We saw this fairly often during the campaign. In the first primary debate, Trump said, “NATO is opening up a major terror division. … I’m sure I’m not going to get credit for it, but that was largely because of what I was saying and my criticism of NATO.” In fact, they weren’t actually opening up a new terror division, and they’d been working on terrorism for years. When Iran released four American prisoners in January after months of delicate negotiations with the U.S. government, Trump said, “I think I might have had something to do with it, if you want to know the truth.” In September he tweeted, “Do people notice Hillary is copying my airplane rallies — she puts the plane behind her like I have been doing from the beginning.” That’s despite the fact that presidential candidates have been holding rallies in front of airplanes pretty much since there were airplanes.

Trump also took credit for Anheuser-Busch’s decision to temporarily rename Budweiser “America” this summer.
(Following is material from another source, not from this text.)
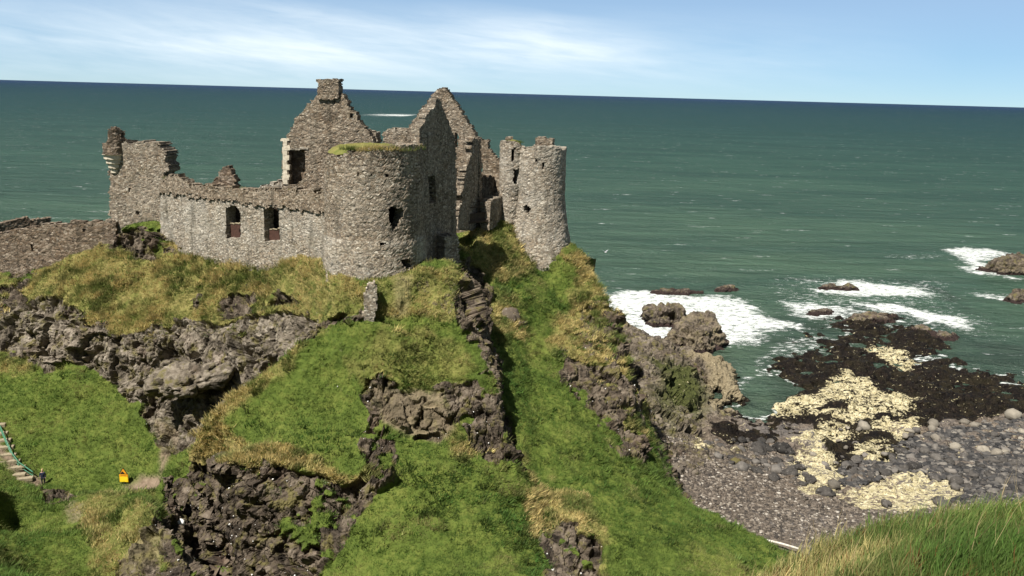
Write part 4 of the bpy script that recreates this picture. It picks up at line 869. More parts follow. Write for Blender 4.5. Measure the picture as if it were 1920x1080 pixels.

He was under the impression that before his campaign there were no deportations (“Does everyone see that the Democrats and President Obama are now, because of me, starting to deport people who are here illegally. Politics!”). And this isn’t something he started doing when he ran for president; in 2014 he took credit for Apple’s decision to make a large iPhone.

As we go forward, you can expect Trump to regularly take credit for things that Obama did. Remember when he claimed that despite the fact that the official unemployment rate is below 5 percent, the “real” (i.e., imaginary) rate is more like 40 percent? Well, don’t be surprised if after the January jobs report, Trump says, “Unemployment is now under 5 percent! Everyone is saying it’s because I’m making America great!” He’ll probably take credit for low inflation, the fact that we have the lowest proportion of uninsured Americans in history, and the opening weekend gross for “Rogue One: A Star Wars Story.”

That is what leads to this.

In case you were wondering, Trump does not give a million dollars a month to fake charities, he didn’t recruit immigrants so they would have a place to live and he hasn’t traveled the world on behalf of the kids. It’s just nuts.

What happens when these people get really frustrated with those of us who are living in the real world? They’re already very, very angry.